Le 8 juillet 2013, à Korhogo, Alassane Ouattara a voulu, au milieu de la polémique, clore le débat. ‘’Nous avons des lois en Côte d’Ivoire et des traditions. La France fait ce qui est conforme à ses traditions, les États-Unis aussi. La Côte d’Ivoire a sa propre tradition’’. Le président de l’Assemblée nationale, Adama Bictogo, est du même avis. Le 1er avril 2022, la Chambre basse du Parlement a adopté un article révisé du Code pénal qui, contrairement au projet de loi initial, ne fait plus mention de « l’orientation sexuelle » comme une discrimination.
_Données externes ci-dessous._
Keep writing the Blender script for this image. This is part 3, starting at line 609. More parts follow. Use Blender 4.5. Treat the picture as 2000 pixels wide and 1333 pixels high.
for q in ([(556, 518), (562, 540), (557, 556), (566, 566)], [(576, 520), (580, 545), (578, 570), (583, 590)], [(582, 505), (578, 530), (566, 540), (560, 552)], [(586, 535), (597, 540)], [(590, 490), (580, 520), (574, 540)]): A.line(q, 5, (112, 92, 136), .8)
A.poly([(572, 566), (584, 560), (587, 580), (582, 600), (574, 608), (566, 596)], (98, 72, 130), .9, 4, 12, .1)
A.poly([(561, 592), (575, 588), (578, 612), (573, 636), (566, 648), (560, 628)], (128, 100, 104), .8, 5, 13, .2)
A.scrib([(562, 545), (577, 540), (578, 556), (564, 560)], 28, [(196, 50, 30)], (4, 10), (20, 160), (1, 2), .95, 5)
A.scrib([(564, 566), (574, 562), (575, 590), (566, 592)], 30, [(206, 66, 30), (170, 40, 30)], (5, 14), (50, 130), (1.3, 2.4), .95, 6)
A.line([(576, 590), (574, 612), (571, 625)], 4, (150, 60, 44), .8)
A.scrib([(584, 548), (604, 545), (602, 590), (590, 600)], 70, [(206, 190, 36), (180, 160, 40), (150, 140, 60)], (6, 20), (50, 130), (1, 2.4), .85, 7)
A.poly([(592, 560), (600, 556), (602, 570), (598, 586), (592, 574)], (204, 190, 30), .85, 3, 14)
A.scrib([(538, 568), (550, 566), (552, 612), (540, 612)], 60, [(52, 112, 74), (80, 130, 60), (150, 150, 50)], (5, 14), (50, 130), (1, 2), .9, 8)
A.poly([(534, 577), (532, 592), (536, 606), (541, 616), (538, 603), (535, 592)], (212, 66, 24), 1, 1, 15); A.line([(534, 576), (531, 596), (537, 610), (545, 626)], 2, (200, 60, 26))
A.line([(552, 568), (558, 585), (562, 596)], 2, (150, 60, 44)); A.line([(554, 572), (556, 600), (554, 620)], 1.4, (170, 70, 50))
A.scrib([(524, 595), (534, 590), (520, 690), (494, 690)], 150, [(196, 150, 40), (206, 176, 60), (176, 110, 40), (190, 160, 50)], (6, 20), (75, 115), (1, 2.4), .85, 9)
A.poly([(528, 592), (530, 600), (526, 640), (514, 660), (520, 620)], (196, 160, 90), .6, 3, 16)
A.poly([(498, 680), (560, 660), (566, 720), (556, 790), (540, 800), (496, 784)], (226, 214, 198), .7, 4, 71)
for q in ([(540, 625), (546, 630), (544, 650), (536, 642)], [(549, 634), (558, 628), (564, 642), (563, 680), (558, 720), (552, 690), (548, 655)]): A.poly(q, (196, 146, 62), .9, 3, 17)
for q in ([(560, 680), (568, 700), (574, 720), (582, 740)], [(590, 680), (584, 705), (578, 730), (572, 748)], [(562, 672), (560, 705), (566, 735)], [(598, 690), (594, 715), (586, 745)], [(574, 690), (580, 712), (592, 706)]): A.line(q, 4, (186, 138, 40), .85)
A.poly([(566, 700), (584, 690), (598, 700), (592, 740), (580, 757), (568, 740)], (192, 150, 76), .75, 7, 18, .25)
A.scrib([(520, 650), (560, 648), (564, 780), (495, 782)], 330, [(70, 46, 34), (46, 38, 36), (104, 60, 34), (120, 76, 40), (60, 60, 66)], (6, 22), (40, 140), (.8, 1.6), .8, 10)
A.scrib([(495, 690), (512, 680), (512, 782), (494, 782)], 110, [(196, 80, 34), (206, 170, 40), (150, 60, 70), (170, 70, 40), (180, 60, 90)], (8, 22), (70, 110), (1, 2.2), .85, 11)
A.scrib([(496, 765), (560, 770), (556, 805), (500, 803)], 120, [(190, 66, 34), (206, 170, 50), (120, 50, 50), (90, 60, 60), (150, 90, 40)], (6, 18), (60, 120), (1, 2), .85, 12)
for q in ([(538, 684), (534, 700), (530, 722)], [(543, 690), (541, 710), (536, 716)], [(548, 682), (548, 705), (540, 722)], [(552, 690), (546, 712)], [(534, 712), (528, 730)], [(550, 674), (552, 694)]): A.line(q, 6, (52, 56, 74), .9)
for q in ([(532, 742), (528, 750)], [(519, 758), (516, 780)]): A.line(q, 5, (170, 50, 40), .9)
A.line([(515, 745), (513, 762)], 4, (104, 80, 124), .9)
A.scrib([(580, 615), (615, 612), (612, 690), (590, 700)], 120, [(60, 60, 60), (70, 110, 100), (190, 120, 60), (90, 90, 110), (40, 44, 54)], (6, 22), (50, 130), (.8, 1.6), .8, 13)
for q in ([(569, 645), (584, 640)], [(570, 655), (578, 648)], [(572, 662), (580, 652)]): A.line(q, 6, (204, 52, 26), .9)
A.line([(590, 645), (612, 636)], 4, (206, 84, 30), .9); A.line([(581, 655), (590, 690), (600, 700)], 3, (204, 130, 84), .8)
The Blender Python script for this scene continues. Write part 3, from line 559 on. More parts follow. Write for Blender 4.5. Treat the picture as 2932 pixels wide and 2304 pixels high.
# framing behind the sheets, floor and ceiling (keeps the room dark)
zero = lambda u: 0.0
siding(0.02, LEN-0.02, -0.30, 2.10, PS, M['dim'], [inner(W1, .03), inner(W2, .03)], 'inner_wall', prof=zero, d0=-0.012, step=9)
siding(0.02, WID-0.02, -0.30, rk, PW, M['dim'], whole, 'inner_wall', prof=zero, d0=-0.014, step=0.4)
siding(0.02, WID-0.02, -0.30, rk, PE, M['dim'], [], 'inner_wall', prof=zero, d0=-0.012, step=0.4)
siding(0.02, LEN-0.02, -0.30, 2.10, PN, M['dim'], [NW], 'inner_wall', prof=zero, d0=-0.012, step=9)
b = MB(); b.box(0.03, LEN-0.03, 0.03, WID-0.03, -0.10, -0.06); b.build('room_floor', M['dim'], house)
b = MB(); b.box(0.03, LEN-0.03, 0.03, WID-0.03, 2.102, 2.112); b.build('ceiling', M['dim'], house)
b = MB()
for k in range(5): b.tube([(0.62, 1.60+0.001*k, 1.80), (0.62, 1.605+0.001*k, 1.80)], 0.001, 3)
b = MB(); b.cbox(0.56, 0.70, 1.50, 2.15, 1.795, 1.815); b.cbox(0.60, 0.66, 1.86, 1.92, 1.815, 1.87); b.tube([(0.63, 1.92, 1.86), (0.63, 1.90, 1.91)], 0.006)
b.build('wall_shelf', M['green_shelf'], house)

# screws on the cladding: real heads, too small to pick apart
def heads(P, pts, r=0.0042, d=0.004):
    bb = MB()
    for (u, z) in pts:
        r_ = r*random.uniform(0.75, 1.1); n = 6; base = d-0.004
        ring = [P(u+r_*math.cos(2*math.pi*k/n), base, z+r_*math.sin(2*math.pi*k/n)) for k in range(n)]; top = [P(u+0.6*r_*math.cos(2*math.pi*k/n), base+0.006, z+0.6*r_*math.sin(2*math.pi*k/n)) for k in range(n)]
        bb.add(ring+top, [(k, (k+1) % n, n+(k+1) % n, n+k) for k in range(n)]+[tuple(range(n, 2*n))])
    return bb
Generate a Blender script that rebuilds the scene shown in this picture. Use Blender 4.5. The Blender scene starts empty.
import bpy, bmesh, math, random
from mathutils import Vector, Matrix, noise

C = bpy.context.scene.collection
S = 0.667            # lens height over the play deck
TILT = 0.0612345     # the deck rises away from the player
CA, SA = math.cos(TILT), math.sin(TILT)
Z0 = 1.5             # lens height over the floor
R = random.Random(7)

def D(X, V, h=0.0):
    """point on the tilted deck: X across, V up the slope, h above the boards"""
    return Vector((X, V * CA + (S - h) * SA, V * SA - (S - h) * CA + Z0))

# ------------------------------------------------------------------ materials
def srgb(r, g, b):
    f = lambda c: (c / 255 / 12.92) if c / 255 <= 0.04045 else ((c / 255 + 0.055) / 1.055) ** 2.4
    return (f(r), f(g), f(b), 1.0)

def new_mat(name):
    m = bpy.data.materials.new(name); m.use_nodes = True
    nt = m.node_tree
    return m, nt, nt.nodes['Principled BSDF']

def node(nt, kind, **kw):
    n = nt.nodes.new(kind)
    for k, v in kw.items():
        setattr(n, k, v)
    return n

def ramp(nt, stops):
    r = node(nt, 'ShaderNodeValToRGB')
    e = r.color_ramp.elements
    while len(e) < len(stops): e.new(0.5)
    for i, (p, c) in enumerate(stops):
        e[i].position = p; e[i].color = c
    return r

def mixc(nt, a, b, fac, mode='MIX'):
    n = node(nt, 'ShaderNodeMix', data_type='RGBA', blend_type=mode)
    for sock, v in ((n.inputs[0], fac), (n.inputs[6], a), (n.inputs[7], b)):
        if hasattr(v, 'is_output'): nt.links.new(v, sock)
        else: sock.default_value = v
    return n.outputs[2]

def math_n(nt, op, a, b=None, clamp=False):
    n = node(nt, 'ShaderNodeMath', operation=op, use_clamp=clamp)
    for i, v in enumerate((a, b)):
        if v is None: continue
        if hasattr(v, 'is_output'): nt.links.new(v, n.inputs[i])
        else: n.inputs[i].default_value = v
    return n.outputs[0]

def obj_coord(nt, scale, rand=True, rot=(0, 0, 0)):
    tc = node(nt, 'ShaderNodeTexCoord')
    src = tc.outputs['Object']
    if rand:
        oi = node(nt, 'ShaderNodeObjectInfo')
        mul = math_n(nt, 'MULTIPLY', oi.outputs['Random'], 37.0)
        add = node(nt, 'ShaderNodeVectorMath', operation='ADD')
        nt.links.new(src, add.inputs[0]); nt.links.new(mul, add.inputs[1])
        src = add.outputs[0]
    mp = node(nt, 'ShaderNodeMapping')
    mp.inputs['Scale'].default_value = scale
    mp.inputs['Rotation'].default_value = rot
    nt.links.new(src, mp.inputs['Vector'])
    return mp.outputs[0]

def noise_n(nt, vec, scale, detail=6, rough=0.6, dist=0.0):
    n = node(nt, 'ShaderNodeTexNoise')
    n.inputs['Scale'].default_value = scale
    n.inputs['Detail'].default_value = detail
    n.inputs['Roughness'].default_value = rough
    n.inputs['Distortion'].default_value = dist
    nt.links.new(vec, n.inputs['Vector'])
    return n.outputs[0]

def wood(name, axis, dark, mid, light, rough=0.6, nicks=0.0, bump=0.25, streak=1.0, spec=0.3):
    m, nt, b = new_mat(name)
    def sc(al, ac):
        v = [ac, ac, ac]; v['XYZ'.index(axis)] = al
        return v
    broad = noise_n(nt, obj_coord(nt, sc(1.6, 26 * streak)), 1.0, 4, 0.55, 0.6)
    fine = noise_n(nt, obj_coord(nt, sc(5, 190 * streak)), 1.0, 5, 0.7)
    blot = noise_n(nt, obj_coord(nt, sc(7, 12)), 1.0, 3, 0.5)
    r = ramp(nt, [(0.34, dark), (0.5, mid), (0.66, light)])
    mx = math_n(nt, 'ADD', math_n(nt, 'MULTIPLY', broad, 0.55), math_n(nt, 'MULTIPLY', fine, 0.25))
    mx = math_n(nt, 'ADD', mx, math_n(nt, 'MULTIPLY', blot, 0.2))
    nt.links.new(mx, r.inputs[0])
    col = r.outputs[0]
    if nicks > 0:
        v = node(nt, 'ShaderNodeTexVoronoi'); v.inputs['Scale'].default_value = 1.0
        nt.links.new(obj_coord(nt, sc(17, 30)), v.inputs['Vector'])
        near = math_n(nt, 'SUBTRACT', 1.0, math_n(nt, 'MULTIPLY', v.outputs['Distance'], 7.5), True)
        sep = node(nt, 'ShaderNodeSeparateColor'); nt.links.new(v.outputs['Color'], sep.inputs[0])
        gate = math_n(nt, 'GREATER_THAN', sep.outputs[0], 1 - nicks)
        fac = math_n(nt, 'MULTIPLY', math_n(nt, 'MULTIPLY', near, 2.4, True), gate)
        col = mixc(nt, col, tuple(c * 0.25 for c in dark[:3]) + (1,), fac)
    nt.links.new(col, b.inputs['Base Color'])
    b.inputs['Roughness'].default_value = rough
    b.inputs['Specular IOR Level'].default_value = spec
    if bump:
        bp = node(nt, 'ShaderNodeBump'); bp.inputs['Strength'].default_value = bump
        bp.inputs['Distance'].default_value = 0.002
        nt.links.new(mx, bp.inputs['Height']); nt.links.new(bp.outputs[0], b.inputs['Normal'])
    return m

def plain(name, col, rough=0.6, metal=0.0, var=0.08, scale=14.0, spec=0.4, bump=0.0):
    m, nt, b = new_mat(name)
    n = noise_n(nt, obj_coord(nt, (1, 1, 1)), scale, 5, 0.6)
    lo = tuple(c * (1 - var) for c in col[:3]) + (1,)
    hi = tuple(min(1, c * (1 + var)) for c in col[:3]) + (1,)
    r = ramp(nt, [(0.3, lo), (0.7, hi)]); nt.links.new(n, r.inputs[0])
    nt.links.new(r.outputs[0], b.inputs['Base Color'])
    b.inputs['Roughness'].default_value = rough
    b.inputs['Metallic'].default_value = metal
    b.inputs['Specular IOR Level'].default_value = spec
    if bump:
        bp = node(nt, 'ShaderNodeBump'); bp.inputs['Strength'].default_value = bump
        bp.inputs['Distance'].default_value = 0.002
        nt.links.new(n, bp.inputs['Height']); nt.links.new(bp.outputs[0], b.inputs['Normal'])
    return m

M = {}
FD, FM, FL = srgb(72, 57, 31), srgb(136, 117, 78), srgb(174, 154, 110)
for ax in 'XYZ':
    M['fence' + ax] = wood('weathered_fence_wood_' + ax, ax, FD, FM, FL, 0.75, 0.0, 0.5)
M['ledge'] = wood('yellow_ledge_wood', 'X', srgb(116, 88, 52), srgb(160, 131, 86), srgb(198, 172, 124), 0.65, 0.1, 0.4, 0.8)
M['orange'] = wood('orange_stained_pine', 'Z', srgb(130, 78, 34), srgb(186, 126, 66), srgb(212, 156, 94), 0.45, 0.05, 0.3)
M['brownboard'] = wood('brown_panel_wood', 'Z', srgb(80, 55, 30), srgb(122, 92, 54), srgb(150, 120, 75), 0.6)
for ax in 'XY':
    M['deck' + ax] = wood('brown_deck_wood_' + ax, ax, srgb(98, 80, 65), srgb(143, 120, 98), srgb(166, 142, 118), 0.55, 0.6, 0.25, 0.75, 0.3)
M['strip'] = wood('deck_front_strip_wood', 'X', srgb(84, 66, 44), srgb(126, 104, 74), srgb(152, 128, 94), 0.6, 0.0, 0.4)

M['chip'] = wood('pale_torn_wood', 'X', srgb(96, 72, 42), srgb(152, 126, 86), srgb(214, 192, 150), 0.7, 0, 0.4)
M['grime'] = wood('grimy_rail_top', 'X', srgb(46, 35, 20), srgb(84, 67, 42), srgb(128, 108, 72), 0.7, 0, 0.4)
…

Mais, la parution d’un magazine dédié aux LGBT+, l’affichage de leur drapeau multicolore au siège de l’Union européenne et de l’ambassade des USA à Abidjan montrent clairement que les réalités jurent avec les déclarations des autorités pour noyer le poisson. Car, en Côte d’Ivoire, aucune loi n’interdit ni n’autorise l’homosexualité. Sous la pression des bailleurs de fonds et des puissances occidentales, c’est un flou cultivé à dessein pour prendre à rebrousse-poil nos « traditions, nos valeurs morales et culturelles ». Cette situation hybride ouvre, en effet, le champ à la tolérance légale dans laquelle prospère, au vu et au su de tous, cette communauté qui revendique publiquement ses orientations sexuelles. Car ce qui n’est pas illicite est licite », commente, Ferro Bally, l’ancien rédacteur en chef central du groupe Fraternité Matin.

Pour l’heure, l’UNJCI, la faîtière des journalistes ivoiriens n’a pas encore réagi sur la question. Mais en son article 14, le code de déontologie du journaliste ivoirien dispose que le journaliste doit « S’abstenir de toute atteinte à l’éthique sociale : incitation au tribalisme, à la xénophobie, à la révolte, à la violence et aux crimes et délits ; outrage aux bonnes mœurs, apologie de la guerre, des crimes de guerre et des crimes contre l’humanité ».